◆ **WRITTEN EXERCISE**: Skip the pictures and repeat each line of the data exactly.

◆ **MATERIAL**:
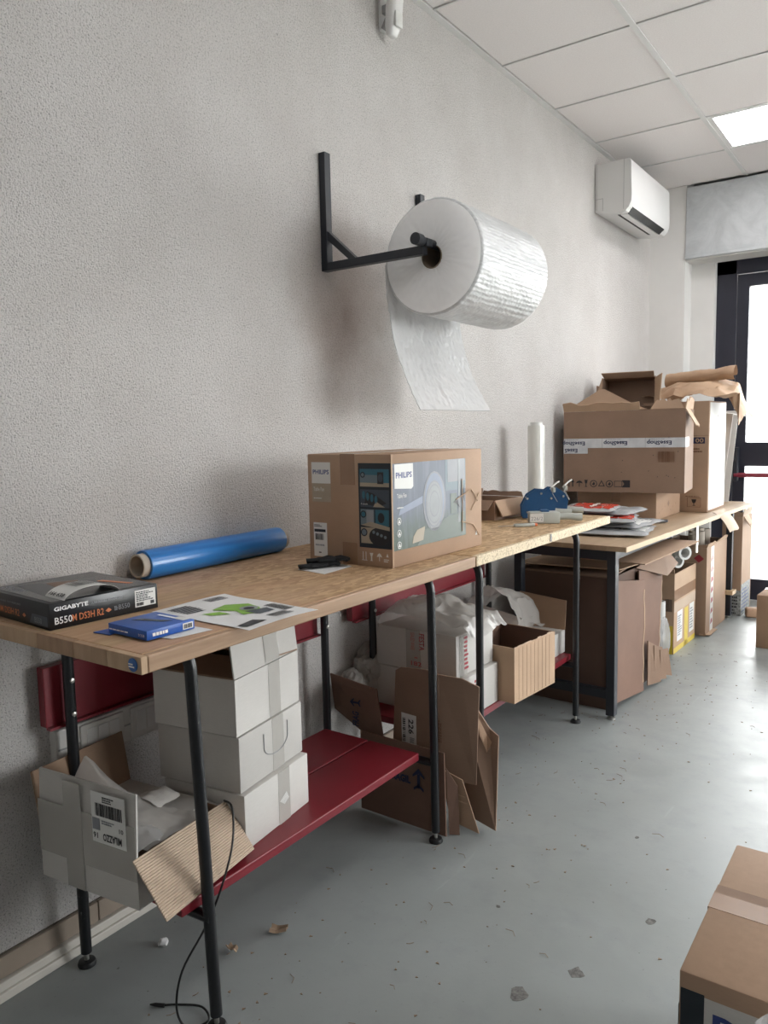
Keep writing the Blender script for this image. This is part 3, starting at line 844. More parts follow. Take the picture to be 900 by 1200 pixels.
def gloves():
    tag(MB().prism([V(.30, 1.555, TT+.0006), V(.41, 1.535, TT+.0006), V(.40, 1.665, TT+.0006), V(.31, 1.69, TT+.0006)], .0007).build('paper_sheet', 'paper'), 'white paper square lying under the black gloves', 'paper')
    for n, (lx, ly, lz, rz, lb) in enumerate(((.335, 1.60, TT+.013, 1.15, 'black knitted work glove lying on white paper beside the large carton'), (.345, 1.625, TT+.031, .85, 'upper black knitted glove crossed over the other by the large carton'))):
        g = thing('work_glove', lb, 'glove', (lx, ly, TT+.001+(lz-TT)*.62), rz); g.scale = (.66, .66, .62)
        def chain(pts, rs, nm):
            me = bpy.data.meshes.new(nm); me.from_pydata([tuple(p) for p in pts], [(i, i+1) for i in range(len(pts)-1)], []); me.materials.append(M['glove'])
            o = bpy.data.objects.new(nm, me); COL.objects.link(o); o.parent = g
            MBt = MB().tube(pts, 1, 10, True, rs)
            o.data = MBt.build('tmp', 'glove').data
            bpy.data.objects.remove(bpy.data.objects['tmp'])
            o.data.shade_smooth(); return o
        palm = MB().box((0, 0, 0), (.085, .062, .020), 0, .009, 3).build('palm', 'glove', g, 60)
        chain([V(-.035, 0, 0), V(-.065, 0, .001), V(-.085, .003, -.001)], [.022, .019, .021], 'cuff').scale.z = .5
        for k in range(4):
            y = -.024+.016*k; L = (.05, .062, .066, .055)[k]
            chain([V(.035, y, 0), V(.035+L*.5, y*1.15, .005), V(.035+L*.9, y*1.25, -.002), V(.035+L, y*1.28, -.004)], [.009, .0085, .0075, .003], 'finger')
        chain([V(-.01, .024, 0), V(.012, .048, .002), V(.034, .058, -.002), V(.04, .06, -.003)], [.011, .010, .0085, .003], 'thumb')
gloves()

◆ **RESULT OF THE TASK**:
Keep writing the Blender script for this image. This is part 3, starting at line 844. More parts follow. Take the picture to be 900 by 1200 pixels.
def gloves():
    tag(MB().prism([V(.30, 1.555, TT+.0006), V(.41, 1.535, TT+.0006), V(.40, 1.665, TT+.0006), V(.31, 1.69, TT+.0006)], .0007).build('paper_sheet', 'paper'), 'white paper square lying under the black gloves', 'paper')
    for n, (lx, ly, lz, rz, lb) in enumerate(((.335, 1.60, TT+.013, 1.15, 'black knitted work glove lying on white paper beside the large carton'), (.345, 1.625, TT+.031, .85, 'upper black knitted glove crossed over the other by the large carton'))):
        g = thing('work_glove', lb, 'glove', (lx, ly, TT+.001+(lz-TT)*.62), rz); g.scale = (.66, .66, .62)
        def chain(pts, rs, nm):
            me = bpy.data.meshes.new(nm); me.from_pydata([tuple(p) for p in pts], [(i, i+1) for i in range(len(pts)-1)], []); me.materials.append(M['glove'])
            o = bpy.data.objects.new(nm, me); COL.objects.link(o); o.parent = g
            MBt = MB().tube(pts, 1, 10, True, rs)
            o.data = MBt.build('tmp', 'glove').data
            bpy.data.objects.remove(bpy.data.objects['tmp'])
            o.data.shade_smooth(); return o
        palm = MB().box((0, 0, 0), (.085, .062, .020), 0, .009, 3).build('palm', 'glove', g, 60)
        chain([V(-.035, 0, 0), V(-.065, 0, .001), V(-.085, .003, -.001)], [.022, .019, .021], 'cuff').scale.z = .5
        for k in range(4):
            y = -.024+.016*k; L = (.05, .062, .066, .055)[k]
            chain([V(.035, y, 0), V(.035+L*.5, y*1.15, .005), V(.035+L*.9, y*1.25, -.002), V(.035+L, y*1.28, -.004)], [.009, .0085, .0075, .003], 'finger')
        chain([V(-.01, .024, 0), V(.012, .048, .002), V(.034, .058, -.002), V(.04, .06, -.003)], [.011, .010, .0085, .003], 'thumb')
gloves()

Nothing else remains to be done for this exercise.